__EXERCISE DIRECTIONS__. Please output the data below exactly as given, starting at its first line and stopping after the line that contains "add_tube(b, hp_, [.0062+.0006*(i".

__LISTING__.
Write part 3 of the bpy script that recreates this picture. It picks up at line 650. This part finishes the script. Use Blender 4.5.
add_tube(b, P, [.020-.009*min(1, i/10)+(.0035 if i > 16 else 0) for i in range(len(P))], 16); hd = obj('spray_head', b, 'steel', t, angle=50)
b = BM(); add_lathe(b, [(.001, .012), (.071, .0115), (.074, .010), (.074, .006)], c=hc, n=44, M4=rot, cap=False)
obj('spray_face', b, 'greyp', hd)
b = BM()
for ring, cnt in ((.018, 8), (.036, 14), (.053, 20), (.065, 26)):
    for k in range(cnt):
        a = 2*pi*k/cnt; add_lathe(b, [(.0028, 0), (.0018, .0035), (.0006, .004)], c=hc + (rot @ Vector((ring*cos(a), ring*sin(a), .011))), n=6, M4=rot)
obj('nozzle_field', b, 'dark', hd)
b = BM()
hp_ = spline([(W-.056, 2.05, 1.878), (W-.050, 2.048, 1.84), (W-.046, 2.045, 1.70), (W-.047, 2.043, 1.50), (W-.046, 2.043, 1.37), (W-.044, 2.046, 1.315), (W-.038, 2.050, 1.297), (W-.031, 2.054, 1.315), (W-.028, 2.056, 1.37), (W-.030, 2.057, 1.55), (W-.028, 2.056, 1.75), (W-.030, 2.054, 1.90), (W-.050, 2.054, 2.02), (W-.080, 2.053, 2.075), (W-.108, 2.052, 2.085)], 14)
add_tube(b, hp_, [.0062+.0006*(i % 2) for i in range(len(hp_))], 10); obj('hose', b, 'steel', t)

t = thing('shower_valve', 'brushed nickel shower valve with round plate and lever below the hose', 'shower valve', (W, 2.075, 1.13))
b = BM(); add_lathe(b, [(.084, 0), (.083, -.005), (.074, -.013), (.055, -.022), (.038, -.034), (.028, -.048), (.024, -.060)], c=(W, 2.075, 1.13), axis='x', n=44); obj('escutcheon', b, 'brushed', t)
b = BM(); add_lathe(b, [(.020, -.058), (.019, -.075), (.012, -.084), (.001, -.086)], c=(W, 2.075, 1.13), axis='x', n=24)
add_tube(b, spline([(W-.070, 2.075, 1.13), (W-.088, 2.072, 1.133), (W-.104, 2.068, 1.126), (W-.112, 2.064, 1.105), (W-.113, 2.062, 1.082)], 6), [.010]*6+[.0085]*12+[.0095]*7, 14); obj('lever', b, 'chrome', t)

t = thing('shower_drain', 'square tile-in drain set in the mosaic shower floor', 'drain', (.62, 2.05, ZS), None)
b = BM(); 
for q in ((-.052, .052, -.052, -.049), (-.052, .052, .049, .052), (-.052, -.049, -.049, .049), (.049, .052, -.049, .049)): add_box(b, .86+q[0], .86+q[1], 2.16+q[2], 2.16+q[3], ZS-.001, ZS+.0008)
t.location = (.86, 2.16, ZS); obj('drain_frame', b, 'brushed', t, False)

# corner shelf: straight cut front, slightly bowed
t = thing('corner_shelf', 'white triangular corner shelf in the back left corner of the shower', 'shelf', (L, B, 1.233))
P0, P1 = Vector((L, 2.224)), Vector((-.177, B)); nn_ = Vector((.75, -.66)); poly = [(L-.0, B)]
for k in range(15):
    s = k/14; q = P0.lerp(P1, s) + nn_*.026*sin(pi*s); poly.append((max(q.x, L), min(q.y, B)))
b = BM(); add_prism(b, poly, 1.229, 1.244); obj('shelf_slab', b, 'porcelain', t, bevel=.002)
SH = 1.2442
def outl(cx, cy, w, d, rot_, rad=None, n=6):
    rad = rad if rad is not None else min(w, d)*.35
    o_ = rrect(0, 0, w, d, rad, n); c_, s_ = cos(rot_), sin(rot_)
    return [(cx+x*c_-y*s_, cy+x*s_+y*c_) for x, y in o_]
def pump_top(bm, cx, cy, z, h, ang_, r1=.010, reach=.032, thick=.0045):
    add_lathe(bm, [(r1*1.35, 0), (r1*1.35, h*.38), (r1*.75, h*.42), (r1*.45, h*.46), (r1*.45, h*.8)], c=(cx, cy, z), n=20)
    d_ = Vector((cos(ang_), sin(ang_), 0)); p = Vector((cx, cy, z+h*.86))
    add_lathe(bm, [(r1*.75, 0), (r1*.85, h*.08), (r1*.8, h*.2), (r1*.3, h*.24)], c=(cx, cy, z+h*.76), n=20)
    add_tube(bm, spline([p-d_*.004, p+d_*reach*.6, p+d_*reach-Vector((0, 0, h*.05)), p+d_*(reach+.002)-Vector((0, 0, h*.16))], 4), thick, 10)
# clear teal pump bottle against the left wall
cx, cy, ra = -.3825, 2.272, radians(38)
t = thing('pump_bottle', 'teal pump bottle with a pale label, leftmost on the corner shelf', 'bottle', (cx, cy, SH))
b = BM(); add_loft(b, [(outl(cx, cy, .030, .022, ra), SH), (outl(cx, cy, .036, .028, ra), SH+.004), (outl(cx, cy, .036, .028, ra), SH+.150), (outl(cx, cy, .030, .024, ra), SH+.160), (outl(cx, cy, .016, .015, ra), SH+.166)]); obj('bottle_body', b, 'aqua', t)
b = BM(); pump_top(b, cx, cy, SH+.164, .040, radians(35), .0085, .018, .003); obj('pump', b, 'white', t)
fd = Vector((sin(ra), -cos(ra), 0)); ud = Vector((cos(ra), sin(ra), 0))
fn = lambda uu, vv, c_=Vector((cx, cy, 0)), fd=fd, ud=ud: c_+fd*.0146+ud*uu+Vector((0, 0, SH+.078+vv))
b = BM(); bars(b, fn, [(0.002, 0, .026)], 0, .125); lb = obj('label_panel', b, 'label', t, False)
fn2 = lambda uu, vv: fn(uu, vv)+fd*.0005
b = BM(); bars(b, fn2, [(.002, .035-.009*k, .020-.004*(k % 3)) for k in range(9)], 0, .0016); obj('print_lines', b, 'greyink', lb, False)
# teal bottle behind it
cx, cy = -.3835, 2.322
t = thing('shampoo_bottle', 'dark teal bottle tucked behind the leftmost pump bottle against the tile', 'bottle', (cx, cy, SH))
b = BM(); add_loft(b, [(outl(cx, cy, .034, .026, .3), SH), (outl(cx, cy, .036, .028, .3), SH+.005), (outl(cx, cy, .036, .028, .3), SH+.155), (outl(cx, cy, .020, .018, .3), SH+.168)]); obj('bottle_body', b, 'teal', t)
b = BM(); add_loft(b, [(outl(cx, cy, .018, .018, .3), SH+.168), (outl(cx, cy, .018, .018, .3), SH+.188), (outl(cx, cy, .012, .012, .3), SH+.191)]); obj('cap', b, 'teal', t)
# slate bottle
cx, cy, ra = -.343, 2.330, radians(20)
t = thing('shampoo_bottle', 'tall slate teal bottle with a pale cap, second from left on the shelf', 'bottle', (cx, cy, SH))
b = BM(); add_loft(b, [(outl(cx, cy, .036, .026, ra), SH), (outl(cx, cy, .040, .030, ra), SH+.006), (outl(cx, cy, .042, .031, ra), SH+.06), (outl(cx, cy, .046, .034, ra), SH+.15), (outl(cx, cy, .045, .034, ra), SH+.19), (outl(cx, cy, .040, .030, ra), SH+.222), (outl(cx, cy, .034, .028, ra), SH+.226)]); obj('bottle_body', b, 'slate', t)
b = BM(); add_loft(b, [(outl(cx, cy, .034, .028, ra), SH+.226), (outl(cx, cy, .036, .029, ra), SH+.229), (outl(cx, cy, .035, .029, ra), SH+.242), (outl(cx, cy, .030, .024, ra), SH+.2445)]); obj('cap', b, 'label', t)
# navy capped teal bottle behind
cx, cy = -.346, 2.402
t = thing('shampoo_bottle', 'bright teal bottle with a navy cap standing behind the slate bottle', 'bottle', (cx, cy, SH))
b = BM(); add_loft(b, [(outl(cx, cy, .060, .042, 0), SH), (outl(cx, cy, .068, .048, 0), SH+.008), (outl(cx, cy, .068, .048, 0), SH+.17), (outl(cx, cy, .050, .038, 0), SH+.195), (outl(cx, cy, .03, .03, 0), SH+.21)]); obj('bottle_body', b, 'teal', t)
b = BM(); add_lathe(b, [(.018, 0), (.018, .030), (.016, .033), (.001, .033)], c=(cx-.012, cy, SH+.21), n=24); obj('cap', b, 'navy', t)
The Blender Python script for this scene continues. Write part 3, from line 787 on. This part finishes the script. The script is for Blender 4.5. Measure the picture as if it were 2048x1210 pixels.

__OUTPUT FOR THIS EXERCISE__.
Write part 3 of the bpy script that recreates this picture. It picks up at line 650. This part finishes the script. Use Blender 4.5.
add_tube(b, P, [.020-.009*min(1, i/10)+(.0035 if i > 16 else 0) for i in range(len(P))], 16); hd = obj('spray_head', b, 'steel', t, angle=50)
b = BM(); add_lathe(b, [(.001, .012), (.071, .0115), (.074, .010), (.074, .006)], c=hc, n=44, M4=rot, cap=False)
obj('spray_face', b, 'greyp', hd)
b = BM()
for ring, cnt in ((.018, 8), (.036, 14), (.053, 20), (.065, 26)):
    for k in range(cnt):
        a = 2*pi*k/cnt; add_lathe(b, [(.0028, 0), (.0018, .0035), (.0006, .004)], c=hc + (rot @ Vector((ring*cos(a), ring*sin(a), .011))), n=6, M4=rot)
obj('nozzle_field', b, 'dark', hd)
b = BM()
hp_ = spline([(W-.056, 2.05, 1.878), (W-.050, 2.048, 1.84), (W-.046, 2.045, 1.70), (W-.047, 2.043, 1.50), (W-.046, 2.043, 1.37), (W-.044, 2.046, 1.315), (W-.038, 2.050, 1.297), (W-.031, 2.054, 1.315), (W-.028, 2.056, 1.37), (W-.030, 2.057, 1.55), (W-.028, 2.056, 1.75), (W-.030, 2.054, 1.90), (W-.050, 2.054, 2.02), (W-.080, 2.053, 2.075), (W-.108, 2.052, 2.085)], 14)
add_tube(b, hp_, [.0062+.0006*(i % 2) for i in range(len(hp_))], 10); obj('hose', b, 'steel', t)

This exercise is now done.